Corsi Champ: Nikita Zadorov finished the game as the Canucks’ leading Corsi man, tallying 64.29 CF% against the Penguins. He did well to limit Pittsburgh during his TOI, with the Canucks outshooting them 9-6 when Zadorov was on ice. The big Russian defender posted a 0.4 xGA, which placed him 5th on the entire team in that category. While Zadorov didn’t get put up against any of Pittsburgh’s big guns, in a game where the Canucks were out-possessed pretty handily, the numbers are solid for what was a good performance on the back end.
Corsi Chump: On the flip side, Tyler Myers came in dead last in the Corsi department as he recorded a 31.26 CF% against the Pens. Now granted, the majority of the night he was playing against Evgeni Malkin, so the context of his matchups does matter. The shots stood at 6-8 for Pittsburgh when he was on the ice, conceding the second-worst xGA (1.84) in the whole lineup. Myers also saw the second-most amount of scoring chances given up on the entire roster with 10, while only being on ice for 6 scoring chances for. He was entrusted with the most PK time of any Canuck though, and saw a shift in overtime, so it wasn’t all bad for Myers in this one.

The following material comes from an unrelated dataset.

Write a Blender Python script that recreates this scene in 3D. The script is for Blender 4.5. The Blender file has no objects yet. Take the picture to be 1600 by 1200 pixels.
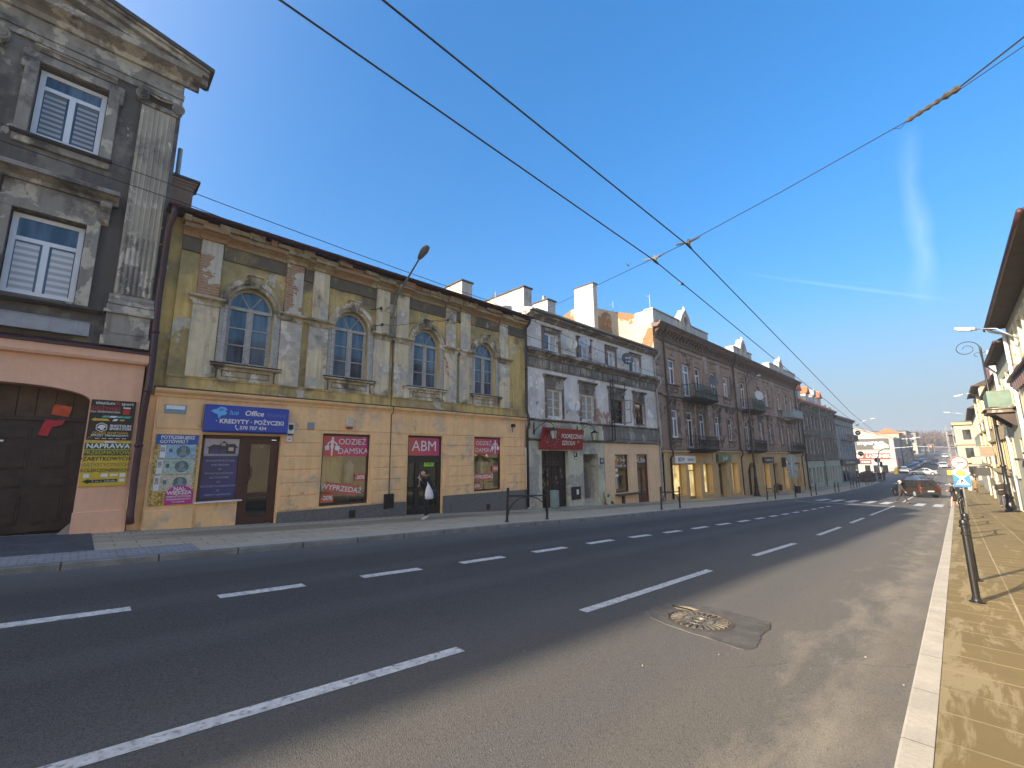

THE STATSIES PRESENTED BY BETWAY

xGF: Pius Suter held the best xGF% last night against the Penguins, recording an 83.96 in 12:52 of action. A lot of this had to do with the fact that Suter recorded the lowest xGA (0.11) on the team, with the Swiss center facing zero high-danger chances against on the night despite being out-chanced 4-6 in total. In raw xGF, it was none other than Elias Pettersson leading the way with a 1.48 in total, though his xGA numbers brought his xGF% share down dramatically from where Suter was standing.
GSAx: Thatcher Demko got unlucky on the third goal, but even then did his part in keeping the Canucks in this one. Facing a total of 3.20 xGF on the night, the netminder finished with a 0.20 GSAx. It’s not anything that would be stealing results, but it’s solid and just barely in the positives to show that Demko was meeting expectations at worst. The three goals were evenly split between high-danger, middle-danger, and low-danger shots, so if you’re a collector that’s pretty satisfying to look at. Otherwise, there weren’t too big of complaints in regards to how Demko played, and that’s always a good thing when looking at goalies.

Statistical Musings

Where was the Lotto Line in all this?: It’s probably a surprise to not hear any of Elias Pettersson, JT Miller or Brock Boeser featured more prominently in the previous categories after recording all four goals in this game. And that’s for a good reason – because the Lotto Line was stacked up against Sidney Crosby, the greatest player of his generation. Sure, you can say Crosby is older now, but the hockey IQ never went away. The Lotto Line got pushed back hard at 5v5 by Crosby’s line, with Pettersson sitting at 28.57 CF% and 16.61 xGF% when the two were matched up. Similar trends can be observed with Miller (30.77 CF%, 17.30 xGF%) and Boeser (33.33 CF%, 16.61 xGF%). It should be no wonder that they didn’t score against the Crosby line and in fact gave up a goal against because the rate metrics were shifted so hard against them in a big chunk of their 5v5 ice time. Still, the Lotto Line managed to overcome that, burying against weaker opposition for a total of 9 points on the night combined. That pushes them to 26 points in the last 4 games, an absurd offensive contribution by any measure.
How Hughes-Hronek impact the lottery odds: The eye test shows how dynamic the Canucks are when the Lotto Line and Hughes-Hronek are on the ice together. That’s probably worth its own article, but against the Pens it was obvious to see how much the back-end duo augmented the offensive capabilities of the top line. Pettersson’s xGF% with Hughes last night stood at 37.30, which doesn’t sound the most impressive until you see that the xGF% dips to 16.84 without Hughes. The same applies to Boeser and Miller, who go from mid-upper 30s in xGF% to mid-teens as soon as they play away from Hughes-Hronek. While it’s impossible to send the five of them out as a unit all the time, it does offer a very potent combination to ice especially when the Canucks are looking to score a goal.

As a team

CF% – 40.65% HDCF% – 48.15% xGF% – 48.58%
The Canucks kept the good times rolling with their fourth straight win, doing so in quite a fashion against Pittsburgh. They looked amazing to start, potting home two quick ones, but found their road legs weighing them down on top of the Penguins pushing them back. It got dicey towards the end, but the Canucks never really looked inept. Rather, they found their offence when they needed it most to take home an overtime win. On a lengthy road trip, especially on the back end of it, that’s a result that you take any time you get it.
Vancouver heads into Buffalo on Saturday for a matinee matchup against the Sabres.